PROBLEM TO WORK ON =>
Where the word "part" occurs in a line, return that line.

[Start SUPPLIED MATERIAL]

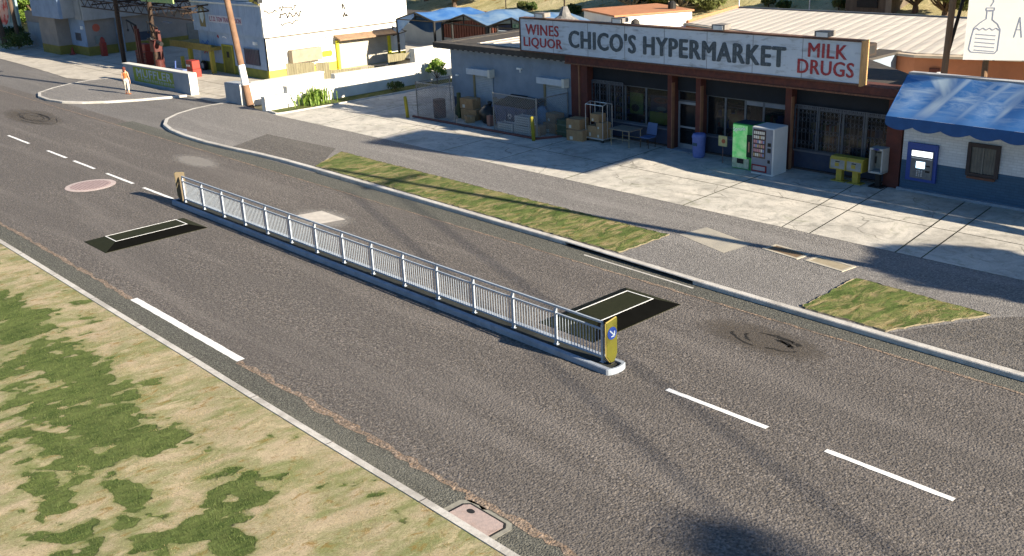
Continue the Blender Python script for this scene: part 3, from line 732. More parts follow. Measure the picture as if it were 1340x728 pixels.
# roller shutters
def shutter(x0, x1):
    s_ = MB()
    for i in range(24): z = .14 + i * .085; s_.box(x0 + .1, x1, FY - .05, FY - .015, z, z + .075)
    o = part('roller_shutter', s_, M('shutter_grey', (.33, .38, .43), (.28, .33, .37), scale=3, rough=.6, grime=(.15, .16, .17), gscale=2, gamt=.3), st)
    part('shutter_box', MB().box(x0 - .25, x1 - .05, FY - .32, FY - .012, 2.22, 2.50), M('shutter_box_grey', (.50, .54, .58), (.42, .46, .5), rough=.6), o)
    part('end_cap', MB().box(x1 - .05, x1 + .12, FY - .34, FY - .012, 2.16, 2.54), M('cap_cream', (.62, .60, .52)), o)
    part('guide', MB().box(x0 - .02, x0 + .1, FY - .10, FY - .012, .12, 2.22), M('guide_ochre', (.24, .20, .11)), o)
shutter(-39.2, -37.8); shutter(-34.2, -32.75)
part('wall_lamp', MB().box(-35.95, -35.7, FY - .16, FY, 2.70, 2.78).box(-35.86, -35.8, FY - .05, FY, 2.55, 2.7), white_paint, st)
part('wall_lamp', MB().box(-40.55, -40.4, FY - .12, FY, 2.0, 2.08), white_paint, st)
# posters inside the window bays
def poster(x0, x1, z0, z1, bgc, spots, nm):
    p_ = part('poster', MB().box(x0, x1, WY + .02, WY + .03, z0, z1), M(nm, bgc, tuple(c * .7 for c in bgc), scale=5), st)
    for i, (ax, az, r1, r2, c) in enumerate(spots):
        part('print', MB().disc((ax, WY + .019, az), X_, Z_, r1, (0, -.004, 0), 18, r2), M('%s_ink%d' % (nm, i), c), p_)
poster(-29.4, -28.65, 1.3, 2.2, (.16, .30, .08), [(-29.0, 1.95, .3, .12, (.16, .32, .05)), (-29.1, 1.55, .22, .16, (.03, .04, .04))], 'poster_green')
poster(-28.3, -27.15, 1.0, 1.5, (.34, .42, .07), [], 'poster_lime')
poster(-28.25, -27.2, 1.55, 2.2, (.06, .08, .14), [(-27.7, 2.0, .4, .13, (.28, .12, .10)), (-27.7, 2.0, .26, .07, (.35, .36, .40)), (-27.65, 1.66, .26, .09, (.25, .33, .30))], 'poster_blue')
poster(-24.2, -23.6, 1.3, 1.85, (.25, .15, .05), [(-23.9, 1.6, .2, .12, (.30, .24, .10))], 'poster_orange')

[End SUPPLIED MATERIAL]

TASK RESULT =>
Continue the Blender Python script for this scene: part 3, from line 732. More parts follow. Measure the picture as if it were 1340x728 pixels.
    o = part('roller_shutter', s_, M('shutter_grey', (.33, .38, .43), (.28, .33, .37), scale=3, rough=.6, grime=(.15, .16, .17), gscale=2, gamt=.3), st)
    part('shutter_box', MB().box(x0 - .25, x1 - .05, FY - .32, FY - .012, 2.22, 2.50), M('shutter_box_grey', (.50, .54, .58), (.42, .46, .5), rough=.6), o)
    part('end_cap', MB().box(x1 - .05, x1 + .12, FY - .34, FY - .012, 2.16, 2.54), M('cap_cream', (.62, .60, .52)), o)
    part('guide', MB().box(x0 - .02, x0 + .1, FY - .10, FY - .012, .12, 2.22), M('guide_ochre', (.24, .20, .11)), o)
part('wall_lamp', MB().box(-35.95, -35.7, FY - .16, FY, 2.70, 2.78).box(-35.86, -35.8, FY - .05, FY, 2.55, 2.7), white_paint, st)
part('wall_lamp', MB().box(-40.55, -40.4, FY - .12, FY, 2.0, 2.08), white_paint, st)
    p_ = part('poster', MB().box(x0, x1, WY + .02, WY + .03, z0, z1), M(nm, bgc, tuple(c * .7 for c in bgc), scale=5), st)
        part('print', MB().disc((ax, WY + .019, az), X_, Z_, r1, (0, -.004, 0), 18, r2), M('%s_ink%d' % (nm, i), c), p_)